A white former police officer who said she fatally shot her unarmed black neighbour after mistaking his apartment for her own has been found guilty of murder.
A jury reached the verdict in Amber Guyger’s high-profile trial for the killing of Botham Jean in Dallas, after six days of witness evidence but just a handful of hours of deliberation.
Cheers erupted in the courthouse as the verdict was announced, and someone yelled: “Thank you, Jesus!”
In Texas, the sentence for murder is from five to 99 years in prison. The jury is expected to return on Tuesday afternoon for the punishment phase.
The basic facts of the unusual shooting were not in dispute throughout the trial. In September 2018, Guyger walked up to Mr Jean’s apartment — which was on the fourth floor, directly above hers on the third — and found the door unlocked.
She was off duty but still dressed in her police uniform after a long shift, when she shot Mr Jean with her service weapon. The 26-year-old accountant had been eating a bowl of ice cream before she entered his home.
Mr Jean, who grew up on the Caribbean island nation of St Lucia, came to the US for college and to start a his career as an accountant.
His shooting drew widespread attention because of the strange circumstances and because it was one in a string of shootings of unarmed black men by white police officers.
Guyger was arrested three days after the killing. She was later fired and charged with murder, but only spoke publicly about the shooting after taking the witness stand on Friday.
Tension has been high during the trial in Dallas, the same city where an attack three years ago killed five police officers.
The 31-year-old tearfully apologised for killing Mr Jean and told jurors she feared for her life after finding the door to what she though was her apartment unlocked.
She said Mr Jean came towards her at a fast walk when she entered with her gun out, but prosecutors have suggested he was just rising from a couch towards the back of the room when the officer shot him.

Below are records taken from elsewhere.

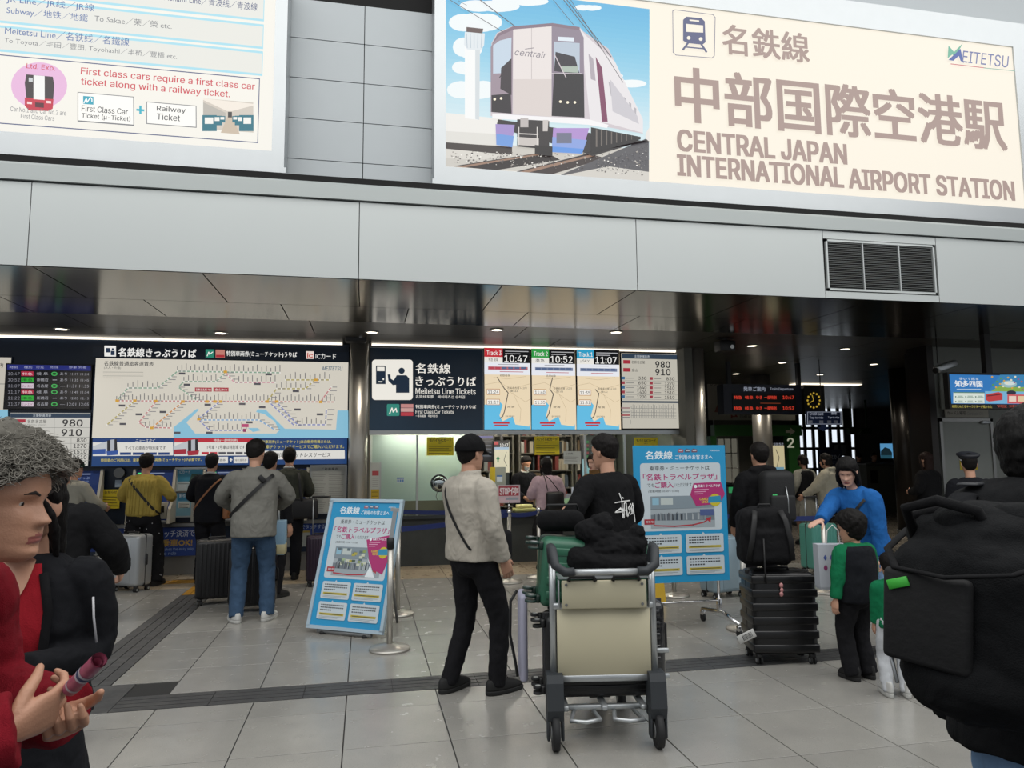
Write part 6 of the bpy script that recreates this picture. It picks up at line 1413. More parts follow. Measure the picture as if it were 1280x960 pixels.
r = human('child in white trousers and white shoes, almost hidden behind the big backpack', at(1106, 600, 4.34).x, 4.34, -20, .90, wL=(-.2, .1, .85), top=dict(mat=cloth('0f6a44'), hem=.84, ease=.02), pants=dict(mat=cloth('b9bcc0'), ease=.02), hair=dict(th=.02), shoes=(M_shoew, M_solew, .34), face=False, hsz=1.3)
r = human('railway staff member in a dark peaked cap with a white band, behind the hooded jacket', at(1213, 600, 6.7).x, 6.7, -30, 1.58, top=dict(mat=SUIT, hem=.82), pants=dict(mat=SUIT), hair=dict(th=.010, back=.2), shoes=(M_shoeb, M_soleb))
q = MB(); H4 = r['H4']; q.loft([[H4 @ (Vector((.098*k*math.cos(a), .012+.118*k*math.sin(a), z+.02*math.sin(a)))) for a in [2*pi*j/32 for j in range(32)]] for k, z in ((.86, .045), (.88, .075), (1.22, .11), (1.2, .128), (.9, .138))]); c_ = q.build('peaked_cap', mat('cap_navy', '10131c', .6), r['P'])
q = MB(); q.loft([[H4 @ (Vector((.098*k*math.cos(a), .012+.118*k*math.sin(a), z+.02*math.sin(a)))) for a in [2*pi*j/32 for j in range(32)]] for k, z in ((.885, .052), (.90, .068))], caps=False); q.build('cap_band', ink('c9ccd0'), c_)
r = human('woman with long brown hair, black jacket and light jeans by the thick dark column', at(1141, 600, 9.6).x, 9.3, 15, 1.60, 'f', wL=(-.16, .2, 1.1), top=dict(mat=M_blk2, hem=.88, ease=.04), pants=dict(mat=cloth('7088a0'), ease=.02), hair=dict(kind='long', length=.40, th=.02, col='241613'), shoes=(M_shoeb, M_soleb, .25), face=False)
r = human('person in a cream jacket beside a mint green suitcase near the gates', at(1034, 600, 10.3).x, 10.3, 40, 1.60, 'f', wL=(-.18, .34, 1.0), wR=(.2, .1, .9), top=dict(mat=cloth('a9a493'), hem=.84, ease=.05, boxy=.8, hood=.8), pants=dict(mat=M_blkcl), hair=dict(kind='bob', length=.12, th=.016), shoes=(M_shoeb, M_soleb, .25), face=False)
q = MB(); q.rbox((.14, -.06, .98), (.12, .24, .22), .03, 3); q.tube([(.14, -.06, 1.09), (.1, -.1, 1.3), (.04, -.1, 1.42)], .012, 8); q.build('black_bag', M_strapb, r['P'])
r = human('person in a black vest with pale sleeves and a pale skirt beyond the cream jacket', at(1005, 600, 11.8).x, 11.8, 10, 1.58, 'f', wL=(-.22, .1, .95), wR=(.22, .1, .95), top=dict(mat=cloth('8f8f86'), hem=.9, ease=.03), skirt=dict(mat=cloth('807f77'), len=.45), hair=dict(kind='bob', length=.10, th=.016), shoes=(M_shoeb, M_soleb, .25), face=False)
T = r['torso']; q = MB(); q.loft([[v+Vector((v.x, v.y, 0)).normalized()*.012 for v in ring] for ring in T[:-1]]); q.build('vest', M_blkcl, r['P'])
for px, lab in ((1075, 'clerk in a dark cap at the far grey counter'), (1094, 'person with light hair ornament at the far grey counter')):
    r = human(lab, at(px, 600, 18.6).x, 18.6, 170, 1.62, vox=.016, face=False, top=dict(mat=SUIT, hem=.84), pants=dict(mat=SUIT), hair=dict(th=.014), shoes=(M_shoeb, M_soleb))
    if px == 1075: cap_on(r, M_blkcl)
# ---- foreground left: woman
PW = human('woman in a black jacket and red buttoned cardigan beside the grey-haired man', at(49, 600, 2.45).x, 2.45, 178, 1.56, 'f', lean=2, wL=(-.105, .225, 1.13), wR=(.075, .225, 1.12), eL=(-.45, -.8, -.5), eR=(.45, -.8, -.5), head=(-8, 6, 0),
           top=dict(mat=cloth('121317', bump=.2), hem=.92, ease=.022, sease=.014, boxy=.5, cuff=.042, sleeve=1.05, name='jacket', vox=.006), skirt=dict(mat=cloth('1a1b1f'), len=.18, flare=.06), hair=dict(kind='long', length=.26, th=.02, col='0d0a0a', vox=.005), shoes=(M_shoeb, M_soleb, .25), vox=.006, fat=1.1,
           handL=dict(d=(.62, .50, -.35), n=(.4, -.75, -.35), s=(.1, .2, .9), curl=26), handR=dict(d=(-.62, .55, -.2), n=(-.3, -.75, -.35), s=(.1, .3, .8), curl=22, spread=.08))
patch(PW, [(1.42, -.06, .06), (1.32, -.095, .085), (1.12, -.105, .085), (.95, -.09, .07)], cloth('8c1622', bump=.3), 'cardigan', .016)
patch(PW, [(1.45, -.045, .045), (1.37, -.040, .040), (1.27, -.004, .004)], M_skin, 'neckline', .020)
q = MB()
for k in range(6):
    z = 1.265-.062*k; p = Vector((-.004, .16, z)); q.ball(Vector((.0, .163-.003*k, z))*PW['S'], (.008, .005, .008), 12)
o = q.build('buttons', mat('pearl', 'd8d2cc', .2), PW['P']); o['kind'] = 'stuff'
q = MB(); 
for s in (-1, 1): q.tube([Vector((s*.075, .105, 1.39))*PW['S'], Vector((s*.108, .140, 1.28))*PW['S'], Vector((s*.108, .165, 1.15))*PW['S'], Vector((s*.095, .160, .97))*PW['S']], .013, 8)
q.build('jacket_edge', cloth('0c0c0f'), PW['P']); q = MB(); q.tube([Vector((.215, .085, 1.31))*PW['S'], Vector((.225, .10, 1.25))*PW['S'], Vector((.235, .095, 1.17))*PW['S']], .0035, 6); q.tube([Vector((-.215, .085, 1.31))*PW['S'], Vector((-.225, .10, 1.25))*PW['S'], Vector((-.235, .095, 1.17))*PW['S']], .0035, 6); q.build('piping', ink('b4b4b8'), PW['P'])
q = MB(); rr = random.Random(2)
q.tube([Vector((.045, .185-.01*math.sin(k), 1.22-.03*k))*PW['S'] for k in range(8)], .0025, 5); q.build('necklace', M_chrome, PW['P'])
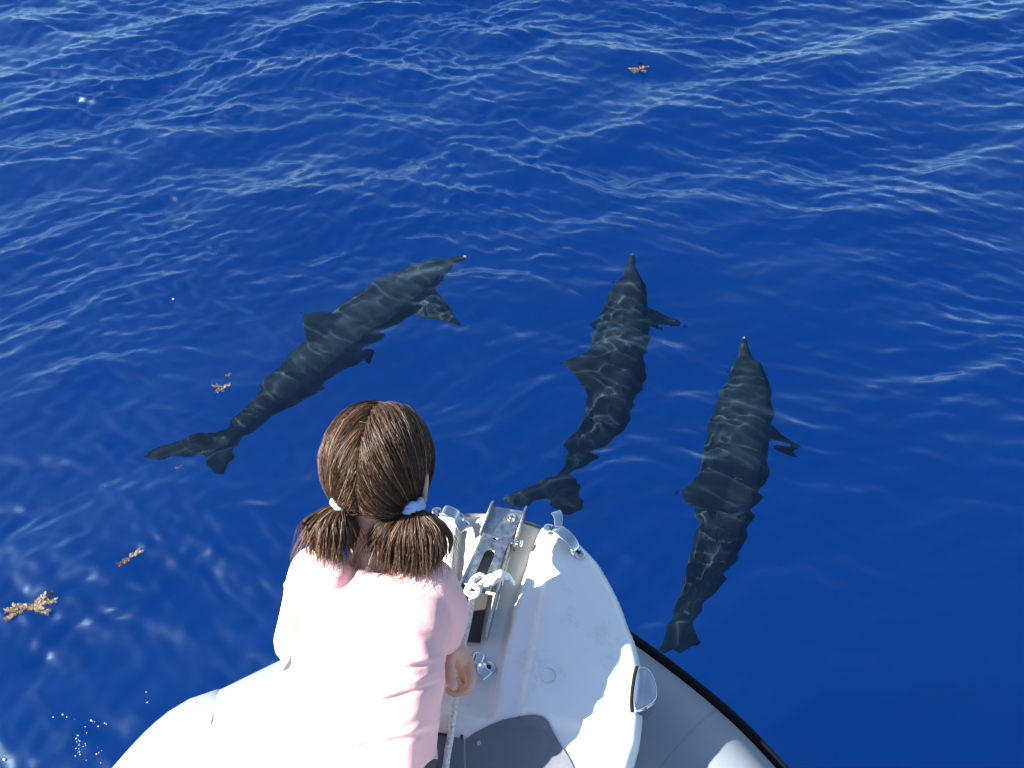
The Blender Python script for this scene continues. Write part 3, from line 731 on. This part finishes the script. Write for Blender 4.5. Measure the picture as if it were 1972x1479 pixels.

In a frantic 911 call played repeatedly during the trial, Guyger said “I thought it was my apartment” nearly 20 times.
Her lawyers argued that the identical layout of the apartment complex from floor to floor frequently led to tenants going to the wrong apartments.
Prosecutors questioned how Guyger could have missed numerous signs that she was in the wrong place, and suggested she was distracted by sexually explicit phone messages with her police partner.
They also asked why she did not radio for help when she thought there was a break-in at her home.
Guyger said that going through the doorway with her pistol drawn “was the only option that went through my head”.